The standard electrode potential of `Cu|Cu^(+2)` is - 0.34 Volt. At what concentration of `Cu^(+2)` ions, will this electrode potential be zero?

To determine the concentration of \( \text{Cu}^{2+} \) ions at which the electrode potential becomes zero, we can use the Nernst equation. The Nernst equation relates the cell potential to the standard electrode potential and the concentrations of the reactants and products. ### Step-by-Step Solution: 1. **Write the Nernst Equation**: The Nernst equation for the half-cell reaction is given by: \[ E_{\text{cell}} = E^{\circ} + \frac{0.0591}{n} \log \left( \frac{1}{[\text{Cu}^{2+}]} \right) \] where: - \( E_{\text{cell}} \) is the cell potential, - \( E^{\circ} \) is the standard electrode potential, - \( n \) is the number of moles of electrons transferred in the reaction (for \( \text{Cu}^{2+} + 2e^- \rightarrow \text{Cu} \), \( n = 2 \)), - \( [\text{Cu}^{2+}] \) is the concentration of copper ions. 2. **Substitute Known Values**: We know from the problem that \( E^{\circ} = -0.34 \, \text{V} \) and we want to find the concentration when \( E_{\text{cell}} = 0 \, \text{V} \).
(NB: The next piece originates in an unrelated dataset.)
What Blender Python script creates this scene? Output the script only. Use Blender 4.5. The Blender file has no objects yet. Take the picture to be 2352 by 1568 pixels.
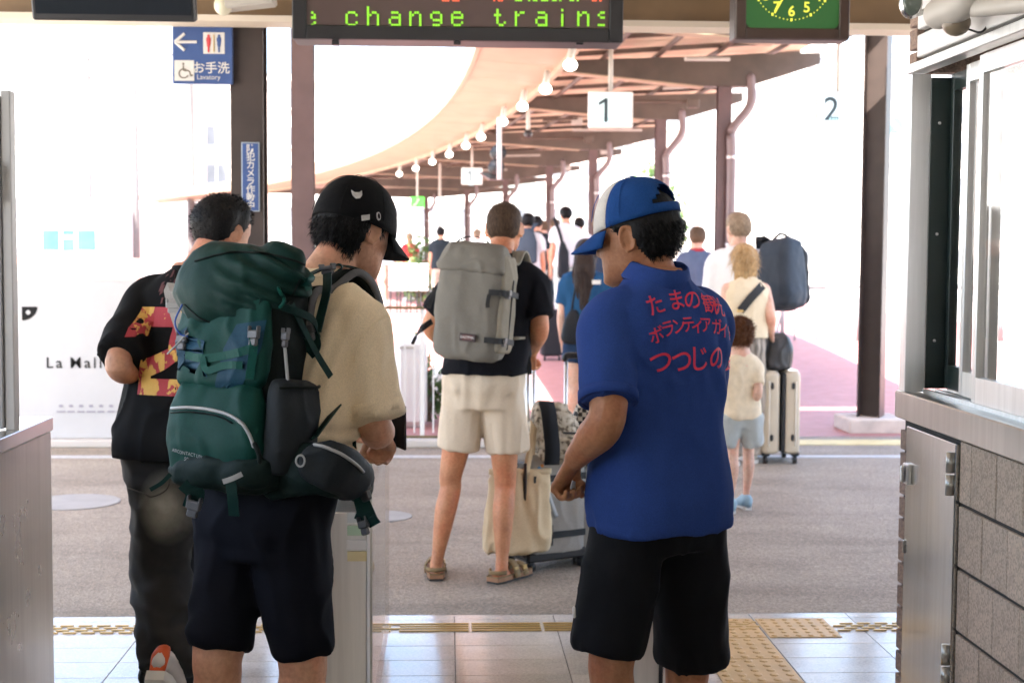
import bpy, bmesh, math, random
import numpy as np
from mathutils import Vector, Matrix
from mathutils.bvhtree import BVHTree
random.seed(7); RNG = np.random.default_rng(7)
S = bpy.context.scene
COL = S.collection
# ------------------------------------------------------------------ camera
FPX, CXP, CYP = 3295.0, 1176.0, 784.0          # focal length and centre in a 2352 px wide frame
CAM_H = 1.56
cam_d = bpy.data.cameras.new('camera'); cam = bpy.data.objects.new('camera', cam_d); COL.objects.link(cam)
cam_d.sensor_width = 36.0; cam_d.lens = FPX / 2352 * 36.0
cam_d.clip_start = 0.05; cam_d.clip_end = 3000
MC = (Matrix.Translation((0, 0, CAM_H)) @ Matrix.Rotation(-math.radians(2.6), 4, 'Z')
      @ Matrix.Rotation(math.radians(90 - 3.58), 4, 'X') @ Matrix.Rotation(0.006, 4, 'Z'))
cam.matrix_world = MC
cam_d.dof.use_dof = True; cam_d.dof.focus_distance = 3.8; cam_d.dof.aperture_fstop = 5.6
S.camera = cam
# ------------------------------------------------------------------ light
SUN_EL, SUN_AZ = math.radians(62), math.radians(205)   # azimuth clockwise from +Y (the view direction)
w = bpy.data.worlds.new('World'); S.world = w; w.use_nodes = True
nt = w.node_tree; bg = nt.nodes['Background']
sky = nt.nodes.new('ShaderNodeTexSky'); sky.sky_type = 'NISHITA'; sky.sun_disc = False
sky.sun_elevation = SUN_EL; sky.sun_rotation = SUN_AZ; sky.air_density = 1.0; sky.dust_density = 3.0; sky.ozone_density = 1.0
nt.links.new(sky.outputs[0], bg.inputs[0]); bg.inputs[1].default_value = 0.15
sun_d = bpy.data.lights.new('sun', 'SUN'); sun = bpy.data.objects.new('sun', sun_d); COL.objects.link(sun)
sun_d.energy = 4.5; sun_d.angle = math.radians(0.5); sun_d.color = (1.0, 0.95, 0.87)
sd = Vector((math.sin(SUN_AZ) * math.cos(SUN_EL), math.cos(SUN_AZ) * math.cos(SUN_EL), math.sin(SUN_EL)))
sun.rotation_euler = sd.to_track_quat('Z', 'Y').to_euler(); sun.location = sd * 60
S.view_settings.view_transform = 'Standard'; S.view_settings.look = 'None'
S.view_settings.exposure = 2.75; S.view_settings.gamma = 1.0
S.render.engine = 'CYCLES'
S.cycles.max_bounces = 8; S.cycles.diffuse_bounces = 5; S.cycles.glossy_bounces = 4; S.cycles.transmission_bounces = 4
S.cycles.transparent_max_bounces = 8; S.cycles.use_denoising = True
S.cycles.sample_clamp_indirect = 12.0
S.cycles.use_adaptive_sampling = True; S.cycles.adaptive_threshold = 0.025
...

Substituting these values into the Nernst equation gives: \[ 0 = -0.34 + \frac{0.0591}{2} \log \left( \frac{1}{[\text{Cu}^{2+}]} \right) \] 3. **Rearranging the Equation**: Rearranging the equation to isolate the logarithmic term: \[ 0.34 = \frac{0.0591}{2} \log \left( \frac{1}{[\text{Cu}^{2+}]} \right) \] Multiply both sides by \( 2 \): \[ 0.68 = 0.0591 \log \left( \frac{1}{[\text{Cu}^{2+}]} \right) \] 4. **Solving for the Logarithm**: Divide both sides by \( 0.0591 \): \[ \log \left( \frac{1}{[\text{Cu}^{2+}]} \right) = \frac{0.68}{0.0591} \] Calculate the right-hand side: \[ \log \left( \frac{1}{[\text{Cu}^{2+}]} \right) \approx 11.48 \] 5. **Finding the Concentration**: To find \( [\text{Cu}^{2+}] \), we take the antilogarithm: \[ \frac{1}{[\text{Cu}^{2+}]} = 10^{11.48} \] Therefore: \[ [\text{Cu}^{2+}] = \frac{1}{10^{11.48}} \approx 2.98 \times 10^{-12} \, \text{M} \] ### Final Answer: The concentration of \( \text{Cu}^{2+} \) ions at which the electrode potential becomes zero is approximately \( 2.98 \times 10^{-12} \, \text{M} \).